Seraphine sells: Maternity brand worn by celebrities including Kate Middleton and Kate Winslet to be taken private in £15.3m deal
The board of Purple Bidco, owned by Mayfair Equity, and directors of Seraphine have agreed to buy out the maternity clothing company in a deal which values the celebrity fashion favourite at £15.3m.
The offer represents a 206 per cent premium of the firm’s share price, with each share being sold for 30p cash in the offer.
The company will now be taken private in a deal which represents a 90 discount to Seraphine’s initial public offering price of 295p per share in the summer of 2021.
Its board also said MEP, which owns 42 per cent of shares, has committed to “accelerate growth and reinforce the company’s balance sheet”. as the smaller company struggled to stay afloat during turbulence of the last two years.
The maternity and nursing wear brand came to prominence after its products were worn by the Princess of Wales, and other high-profile women including Halle Berry, Kate Hudson, Angelina Jolie, Katherine Jenkins and Kate Winslet.
After having opened the doors of its first shop in Kensington in 2002, the company made its debut on the London Stock Exchange last summer, with a market valuation of just over £150m.
Sharon Flood, chair of Seraphine, said the “firm has faced an extraordinary convergence of challenges since listing in 2021” including the cost of living crisis, as millions of Brits cut back on luxuries.
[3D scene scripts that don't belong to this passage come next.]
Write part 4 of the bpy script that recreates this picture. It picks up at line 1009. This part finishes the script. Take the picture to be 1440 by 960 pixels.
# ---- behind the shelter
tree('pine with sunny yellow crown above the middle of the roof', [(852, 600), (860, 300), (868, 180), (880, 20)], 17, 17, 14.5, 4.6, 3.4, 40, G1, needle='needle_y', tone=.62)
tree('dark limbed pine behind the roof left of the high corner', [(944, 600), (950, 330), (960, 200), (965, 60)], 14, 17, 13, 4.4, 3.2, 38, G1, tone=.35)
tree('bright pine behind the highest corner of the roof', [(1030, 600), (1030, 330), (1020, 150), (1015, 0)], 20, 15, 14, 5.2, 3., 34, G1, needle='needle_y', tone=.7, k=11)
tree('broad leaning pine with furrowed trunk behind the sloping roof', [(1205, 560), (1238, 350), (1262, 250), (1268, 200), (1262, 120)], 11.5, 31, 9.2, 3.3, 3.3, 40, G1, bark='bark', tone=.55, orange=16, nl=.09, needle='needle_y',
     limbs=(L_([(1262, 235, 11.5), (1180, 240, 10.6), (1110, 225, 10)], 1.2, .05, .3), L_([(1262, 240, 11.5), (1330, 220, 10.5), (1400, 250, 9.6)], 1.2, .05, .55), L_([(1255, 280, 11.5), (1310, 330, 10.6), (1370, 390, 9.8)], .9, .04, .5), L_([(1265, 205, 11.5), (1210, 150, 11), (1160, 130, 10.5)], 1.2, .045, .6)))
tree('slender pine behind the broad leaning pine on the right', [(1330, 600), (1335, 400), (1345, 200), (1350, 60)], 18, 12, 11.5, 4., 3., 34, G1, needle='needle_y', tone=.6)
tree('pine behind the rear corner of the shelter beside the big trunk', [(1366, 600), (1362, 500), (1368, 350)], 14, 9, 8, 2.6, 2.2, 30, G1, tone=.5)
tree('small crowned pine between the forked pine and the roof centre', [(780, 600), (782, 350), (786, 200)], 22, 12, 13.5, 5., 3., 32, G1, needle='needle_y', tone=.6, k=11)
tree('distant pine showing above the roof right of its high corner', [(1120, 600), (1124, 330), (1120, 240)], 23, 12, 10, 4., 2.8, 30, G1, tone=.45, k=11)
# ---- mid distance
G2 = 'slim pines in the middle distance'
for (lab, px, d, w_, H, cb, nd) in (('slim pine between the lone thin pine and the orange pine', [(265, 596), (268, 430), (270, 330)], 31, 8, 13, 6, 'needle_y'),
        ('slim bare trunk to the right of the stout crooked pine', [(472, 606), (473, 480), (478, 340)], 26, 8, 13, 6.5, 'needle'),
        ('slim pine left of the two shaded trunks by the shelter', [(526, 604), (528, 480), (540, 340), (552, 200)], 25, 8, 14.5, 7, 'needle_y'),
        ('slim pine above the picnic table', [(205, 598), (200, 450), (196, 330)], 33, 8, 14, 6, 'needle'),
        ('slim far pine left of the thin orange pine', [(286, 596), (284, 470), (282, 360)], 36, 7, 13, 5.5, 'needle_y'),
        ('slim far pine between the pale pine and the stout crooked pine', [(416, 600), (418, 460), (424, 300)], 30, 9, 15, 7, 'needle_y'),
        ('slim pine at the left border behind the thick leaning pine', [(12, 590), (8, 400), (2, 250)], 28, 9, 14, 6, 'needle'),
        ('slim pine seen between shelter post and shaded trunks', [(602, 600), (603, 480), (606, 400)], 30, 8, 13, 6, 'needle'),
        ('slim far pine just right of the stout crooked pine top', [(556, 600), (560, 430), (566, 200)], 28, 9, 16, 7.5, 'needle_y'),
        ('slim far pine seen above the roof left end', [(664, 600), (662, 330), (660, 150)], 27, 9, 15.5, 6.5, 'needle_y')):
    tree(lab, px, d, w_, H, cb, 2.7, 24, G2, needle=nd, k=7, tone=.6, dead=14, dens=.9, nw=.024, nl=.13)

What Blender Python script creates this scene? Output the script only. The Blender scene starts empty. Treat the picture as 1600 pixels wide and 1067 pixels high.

“Whilst the whole retail sector has been affected by these issues, Seraphine, a relatively smaller company new to the London Stock Exchange with a large reliance on e-commerce, has, we believe, been disproportionately challenged.
“Despite the huge efforts of our people and management, who have managed to improve gross product margin, achieve higher basket sizes and expand into several new markets, the business continues to operate in a very uncertain and challenging market. Whilst we are cautiously confident in our ability to restore profitable growth in the future, additional capital now would enable us to make investments to accelerate our growth strategy.
“Seeking this capital on-market would likely be highly dilutive, and the restoration of value would take time.
“The Seraphine board, therefore, believes that this transaction would remove the substantial costs associated with being listed and afford management the time and space to give their full attention to a return to profitable growth.
She added that the company also welcomes “further capital which has been committed by Mayfair, to accelerate growth and reinforce the Company’s balance sheet”.
“The Seraphine Independent Directors believe the offer from Mayfair, which follows a period of intensive negotiation and which represents a premium of approximately 200 per cent. to the current share price is a fair and reasonable offer that we recommend to our shareholders.”
Bertie Aykroyd, partner of MEP said: “As a major shareholder in the Company, Mayfair remains supportive of management and their strategy. However, Mayfair believes that the Company’s share price is negatively impacting Seraphine’s ability to deliver on its strategy and attract and retain talent. We believe that it would be beneficial for Seraphine, its employees, and its other stakeholders to continue its growth and development as a private company. “
“This would allow Seraphine to operate without the material level of costs of maintaining a public listing, supporting the Company during this period of macro-instability. As part of this transaction, we are also providing additional capital that will strengthen Seraphine’s balance sheet and support our intention to safeguard the business.
“Anticipating that current pressures on the Company and market are to persist for the near-term, our objective is also to provide liquidity to certain shareholders to realise their investment for cash at a significant premium to the current market value.”